Poi è la volta di Silvia, che si interroga sulla famiglia come soggetto attivo. «La famiglia è un’applicazione decisiva perché è soggetto attivo di evangelizzazione. In questo contesto, occorre fare un grande salto di qualità, perché questa è la via anche per valorizzare i laici, di cui si parla sempre, ma che non si è ancora veramente realizzato».
Famiglia e corresponsabilità dei laici
Insomma, «bisogna che la famiglia, in quanto famiglia, sia soggetto di comunicazione di Gesù con forme snelle e nuove. I Gruppi familiari sono molto utili, ma si deve poter andare al di là, perché il cristianesimo è comunitario e concreto. Si deve essere aperti verso tutti, anche le famiglie ferite. Come si dice già nella Familiaris Consortio, vi sono modalità con cui esse possono partecipare alla vita della comunità. La famiglia è soggetto e non oggetto della cura della Chiesa ed è decisiva per il futuro delle Chiese dell’Europa», conclude l’Arcivescovo, che risponde infine a Massimo su corresponsabilità e formazione laicale, partendo dal concetto stesso di “formazione”: «Non si può ridurre a intellettualismo, ma nasce dall’esperienza cristiana che abbiamo descritto, perché il senso della vita è un’esperienza». Così come si può vedere dall’esercizio che il Cardinale propone a ciascuno: andare al momento della propria vita in cui il battesimo si è attualizzato nell’incontro che cambia l’esistenza: «I luoghi privilegiati del laicato sono quelli dell’esperienza quotidiana che ogni persona è chiamata a frequentare.

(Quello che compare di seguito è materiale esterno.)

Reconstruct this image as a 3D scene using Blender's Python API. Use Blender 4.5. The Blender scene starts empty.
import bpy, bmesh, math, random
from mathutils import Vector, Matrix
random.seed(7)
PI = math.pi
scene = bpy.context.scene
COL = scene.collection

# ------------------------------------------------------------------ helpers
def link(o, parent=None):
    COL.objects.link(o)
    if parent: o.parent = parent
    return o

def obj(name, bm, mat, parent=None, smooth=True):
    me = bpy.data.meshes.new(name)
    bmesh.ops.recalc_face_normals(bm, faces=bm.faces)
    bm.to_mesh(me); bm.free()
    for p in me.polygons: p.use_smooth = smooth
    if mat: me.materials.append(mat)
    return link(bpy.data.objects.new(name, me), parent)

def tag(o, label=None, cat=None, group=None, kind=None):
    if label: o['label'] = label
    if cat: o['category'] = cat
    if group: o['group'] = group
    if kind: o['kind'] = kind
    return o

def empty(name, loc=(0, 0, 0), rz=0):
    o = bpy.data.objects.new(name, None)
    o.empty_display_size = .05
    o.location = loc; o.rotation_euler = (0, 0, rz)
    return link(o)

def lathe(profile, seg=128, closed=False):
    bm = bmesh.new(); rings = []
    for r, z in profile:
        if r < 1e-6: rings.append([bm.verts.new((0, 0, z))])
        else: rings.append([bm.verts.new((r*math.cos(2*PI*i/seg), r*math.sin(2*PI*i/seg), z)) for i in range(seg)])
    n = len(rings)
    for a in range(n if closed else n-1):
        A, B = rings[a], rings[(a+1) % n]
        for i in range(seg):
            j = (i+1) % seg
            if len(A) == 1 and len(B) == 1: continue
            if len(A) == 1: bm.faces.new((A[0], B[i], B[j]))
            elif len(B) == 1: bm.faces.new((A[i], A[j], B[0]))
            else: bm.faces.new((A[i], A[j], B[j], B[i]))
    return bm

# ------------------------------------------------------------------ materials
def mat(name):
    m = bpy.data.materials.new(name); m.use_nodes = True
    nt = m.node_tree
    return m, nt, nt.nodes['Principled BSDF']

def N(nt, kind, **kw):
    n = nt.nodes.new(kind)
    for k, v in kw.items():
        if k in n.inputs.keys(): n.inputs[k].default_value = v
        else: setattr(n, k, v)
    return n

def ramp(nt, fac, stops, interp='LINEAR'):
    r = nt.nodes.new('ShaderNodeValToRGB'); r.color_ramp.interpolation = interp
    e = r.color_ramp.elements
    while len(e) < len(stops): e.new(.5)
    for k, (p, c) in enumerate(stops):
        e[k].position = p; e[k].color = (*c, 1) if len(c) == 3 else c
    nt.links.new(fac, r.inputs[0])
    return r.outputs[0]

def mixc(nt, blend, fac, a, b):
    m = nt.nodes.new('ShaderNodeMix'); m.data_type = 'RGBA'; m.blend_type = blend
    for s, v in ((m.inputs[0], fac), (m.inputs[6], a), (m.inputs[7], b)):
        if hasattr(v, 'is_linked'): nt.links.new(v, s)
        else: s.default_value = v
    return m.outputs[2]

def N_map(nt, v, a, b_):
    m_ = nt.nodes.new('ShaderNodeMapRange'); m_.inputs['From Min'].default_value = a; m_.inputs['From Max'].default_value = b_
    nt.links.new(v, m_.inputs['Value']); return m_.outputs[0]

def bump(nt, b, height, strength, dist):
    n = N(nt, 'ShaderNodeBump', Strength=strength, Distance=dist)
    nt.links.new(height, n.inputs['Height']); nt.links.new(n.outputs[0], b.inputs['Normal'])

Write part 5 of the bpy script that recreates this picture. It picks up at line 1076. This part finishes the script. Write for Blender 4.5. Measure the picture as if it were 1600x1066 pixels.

Ricordiamoci che è il Signore che guida la sua Chiesa, ma noi dobbiamo giocarci liberi dall’esito. È vero, quest’anno sono morti 60 sacerdoti ambrosiani e a giugno ne ordineremo solo 10, tuttavia la vera questione della corresponsabilità dei laici non è la diminuzione dei preti, ma la testimonianza. Non è clericarizzandosi che si contribuisce a costruire il regno di Dio, ma giocandosi nel campo che è il mondo».
Infine, prima del saluto di don Mascetti, ancora una parola all’assemblea: «Ho una grande stima per quello che siete, vi dico grazie per vedervi qui così numerosi».